__Exercise__
In the entries that follow, how many lines contain "More"? Answer with the number only.
-.-.-
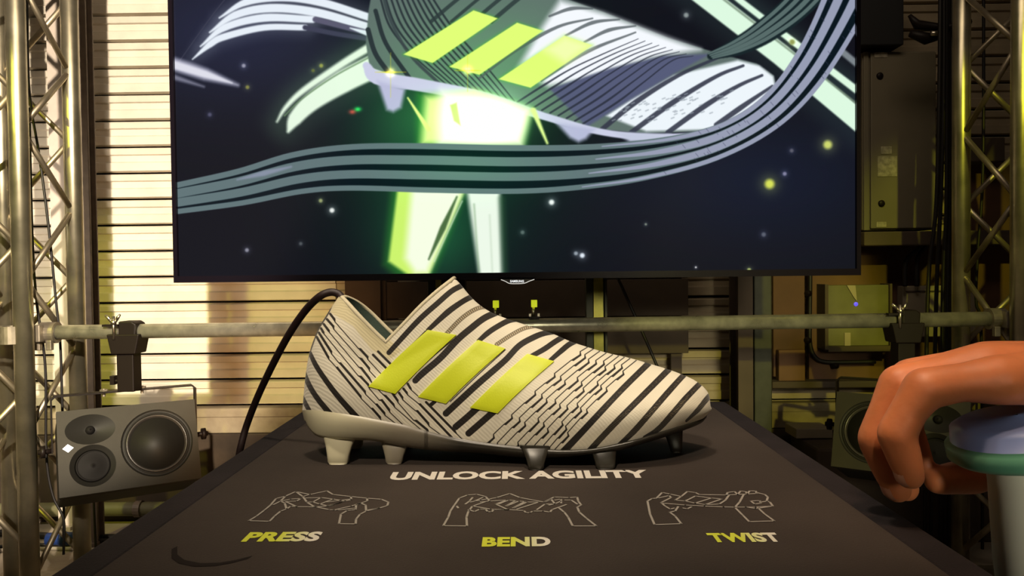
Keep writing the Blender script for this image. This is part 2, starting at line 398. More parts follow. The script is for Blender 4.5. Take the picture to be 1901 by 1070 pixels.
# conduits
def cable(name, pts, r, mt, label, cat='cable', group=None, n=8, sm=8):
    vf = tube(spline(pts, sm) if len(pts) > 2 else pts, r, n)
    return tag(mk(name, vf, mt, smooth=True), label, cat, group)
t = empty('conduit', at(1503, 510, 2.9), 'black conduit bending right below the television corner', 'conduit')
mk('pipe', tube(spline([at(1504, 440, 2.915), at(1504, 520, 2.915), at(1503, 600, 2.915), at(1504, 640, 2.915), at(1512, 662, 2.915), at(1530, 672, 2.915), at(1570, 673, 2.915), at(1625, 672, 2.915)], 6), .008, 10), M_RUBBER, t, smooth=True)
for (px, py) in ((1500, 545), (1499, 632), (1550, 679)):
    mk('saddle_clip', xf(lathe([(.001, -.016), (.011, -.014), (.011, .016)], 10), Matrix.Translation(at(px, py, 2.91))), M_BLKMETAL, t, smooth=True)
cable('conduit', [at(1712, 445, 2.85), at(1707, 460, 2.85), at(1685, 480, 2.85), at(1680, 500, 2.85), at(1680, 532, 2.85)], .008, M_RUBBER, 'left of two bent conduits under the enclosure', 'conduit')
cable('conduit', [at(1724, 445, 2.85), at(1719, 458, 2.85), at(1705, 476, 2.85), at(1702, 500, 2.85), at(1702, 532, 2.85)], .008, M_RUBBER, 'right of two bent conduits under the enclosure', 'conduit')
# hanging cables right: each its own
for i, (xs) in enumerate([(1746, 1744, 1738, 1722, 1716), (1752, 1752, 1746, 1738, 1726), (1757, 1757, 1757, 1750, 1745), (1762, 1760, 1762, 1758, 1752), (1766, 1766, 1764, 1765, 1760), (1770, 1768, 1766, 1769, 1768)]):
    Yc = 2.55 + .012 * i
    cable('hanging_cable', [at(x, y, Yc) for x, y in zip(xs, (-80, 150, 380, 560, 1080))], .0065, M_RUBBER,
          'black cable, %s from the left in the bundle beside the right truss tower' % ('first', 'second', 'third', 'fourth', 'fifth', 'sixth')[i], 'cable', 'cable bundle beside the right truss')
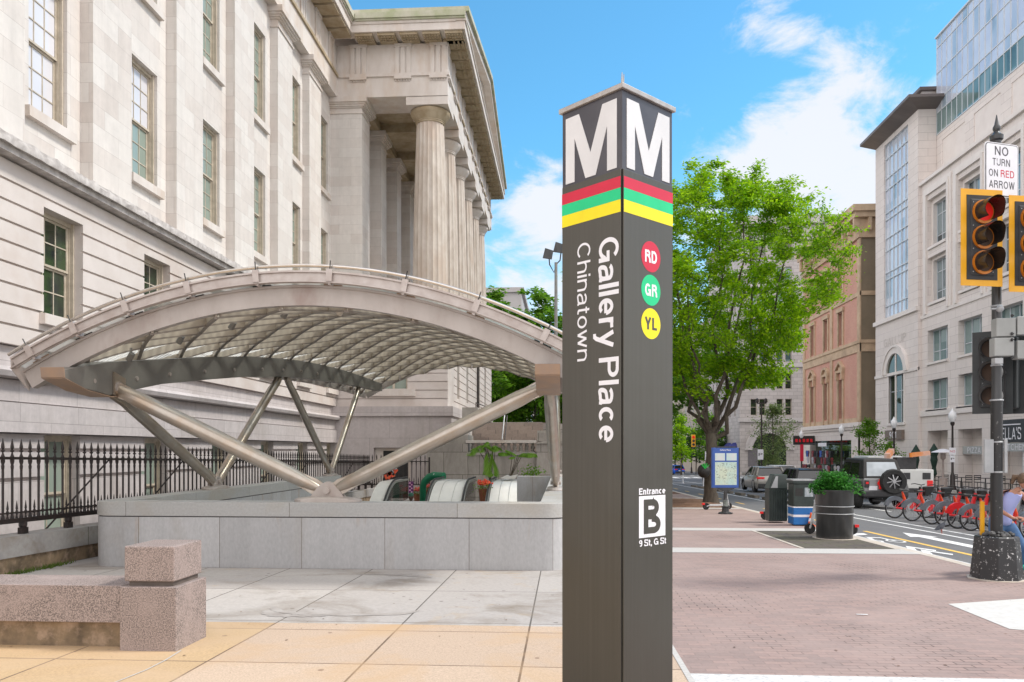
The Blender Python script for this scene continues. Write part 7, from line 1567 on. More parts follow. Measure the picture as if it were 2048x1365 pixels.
-.-.-
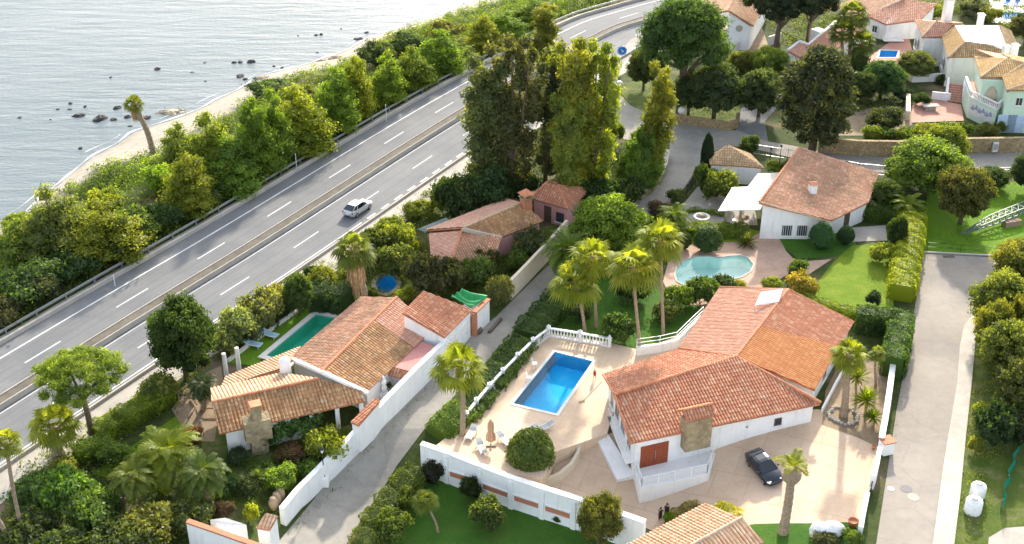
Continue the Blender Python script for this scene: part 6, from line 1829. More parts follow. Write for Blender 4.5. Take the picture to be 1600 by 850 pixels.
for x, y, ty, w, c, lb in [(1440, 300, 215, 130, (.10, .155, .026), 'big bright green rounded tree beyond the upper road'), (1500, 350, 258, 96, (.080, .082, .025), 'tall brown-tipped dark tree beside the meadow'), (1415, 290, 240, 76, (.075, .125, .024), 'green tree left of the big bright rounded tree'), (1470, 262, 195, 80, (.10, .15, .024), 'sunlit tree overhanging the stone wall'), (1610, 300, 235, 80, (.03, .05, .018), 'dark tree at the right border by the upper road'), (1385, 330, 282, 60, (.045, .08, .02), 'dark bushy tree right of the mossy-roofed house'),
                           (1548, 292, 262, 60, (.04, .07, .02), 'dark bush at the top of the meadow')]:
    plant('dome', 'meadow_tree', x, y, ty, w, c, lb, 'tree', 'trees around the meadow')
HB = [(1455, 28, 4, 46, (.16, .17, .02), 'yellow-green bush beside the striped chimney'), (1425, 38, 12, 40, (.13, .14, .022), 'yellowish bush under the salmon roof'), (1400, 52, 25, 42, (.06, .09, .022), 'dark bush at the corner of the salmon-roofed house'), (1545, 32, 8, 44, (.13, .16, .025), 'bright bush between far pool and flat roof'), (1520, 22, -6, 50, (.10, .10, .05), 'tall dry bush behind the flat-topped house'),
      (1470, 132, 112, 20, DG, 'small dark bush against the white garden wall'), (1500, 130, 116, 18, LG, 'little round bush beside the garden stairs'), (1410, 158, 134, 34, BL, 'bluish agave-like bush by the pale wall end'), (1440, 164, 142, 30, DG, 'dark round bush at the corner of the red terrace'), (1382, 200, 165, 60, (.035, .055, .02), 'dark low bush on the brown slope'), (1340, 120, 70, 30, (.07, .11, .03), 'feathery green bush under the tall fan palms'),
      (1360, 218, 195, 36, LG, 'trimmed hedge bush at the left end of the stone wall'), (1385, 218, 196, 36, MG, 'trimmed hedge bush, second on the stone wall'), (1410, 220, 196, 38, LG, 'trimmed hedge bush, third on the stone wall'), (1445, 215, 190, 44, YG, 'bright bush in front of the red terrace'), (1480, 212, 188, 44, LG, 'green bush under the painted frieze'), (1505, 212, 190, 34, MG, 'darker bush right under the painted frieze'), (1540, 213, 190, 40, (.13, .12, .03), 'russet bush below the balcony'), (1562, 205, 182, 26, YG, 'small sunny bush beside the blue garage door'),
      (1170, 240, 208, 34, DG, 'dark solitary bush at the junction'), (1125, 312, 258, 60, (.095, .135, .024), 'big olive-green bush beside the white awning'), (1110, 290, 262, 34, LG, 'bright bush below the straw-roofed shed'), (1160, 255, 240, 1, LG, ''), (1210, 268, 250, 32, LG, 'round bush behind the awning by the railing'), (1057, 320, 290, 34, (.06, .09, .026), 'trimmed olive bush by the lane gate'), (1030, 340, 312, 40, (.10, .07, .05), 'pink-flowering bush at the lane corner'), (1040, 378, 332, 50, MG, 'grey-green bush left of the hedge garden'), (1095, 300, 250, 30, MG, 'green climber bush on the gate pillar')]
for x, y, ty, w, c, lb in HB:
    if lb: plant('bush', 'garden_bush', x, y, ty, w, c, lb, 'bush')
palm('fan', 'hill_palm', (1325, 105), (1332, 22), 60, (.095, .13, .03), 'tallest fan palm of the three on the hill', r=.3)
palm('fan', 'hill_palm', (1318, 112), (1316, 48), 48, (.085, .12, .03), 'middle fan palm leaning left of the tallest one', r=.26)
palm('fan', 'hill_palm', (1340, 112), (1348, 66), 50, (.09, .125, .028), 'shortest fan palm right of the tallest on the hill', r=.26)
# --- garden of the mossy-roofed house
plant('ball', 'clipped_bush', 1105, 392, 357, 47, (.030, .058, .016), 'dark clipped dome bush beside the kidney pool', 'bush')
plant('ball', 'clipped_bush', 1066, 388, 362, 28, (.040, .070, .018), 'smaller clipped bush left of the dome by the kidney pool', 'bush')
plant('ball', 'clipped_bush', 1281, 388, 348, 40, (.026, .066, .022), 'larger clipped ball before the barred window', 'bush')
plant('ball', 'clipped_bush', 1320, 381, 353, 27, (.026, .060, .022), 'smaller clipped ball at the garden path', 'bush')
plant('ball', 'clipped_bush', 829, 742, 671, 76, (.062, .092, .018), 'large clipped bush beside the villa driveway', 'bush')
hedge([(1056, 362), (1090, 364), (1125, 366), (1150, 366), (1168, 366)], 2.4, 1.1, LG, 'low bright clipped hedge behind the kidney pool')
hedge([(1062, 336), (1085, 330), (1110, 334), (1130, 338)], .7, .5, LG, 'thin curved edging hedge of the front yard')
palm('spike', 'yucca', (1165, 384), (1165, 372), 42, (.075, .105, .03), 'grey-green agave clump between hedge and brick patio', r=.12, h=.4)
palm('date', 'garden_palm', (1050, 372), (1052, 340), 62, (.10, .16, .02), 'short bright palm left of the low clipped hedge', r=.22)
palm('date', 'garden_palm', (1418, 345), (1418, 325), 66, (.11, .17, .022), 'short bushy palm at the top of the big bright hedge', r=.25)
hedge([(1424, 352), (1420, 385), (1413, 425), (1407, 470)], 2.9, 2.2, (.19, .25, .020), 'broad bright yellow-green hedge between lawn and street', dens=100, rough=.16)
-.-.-
__Result of the task__
3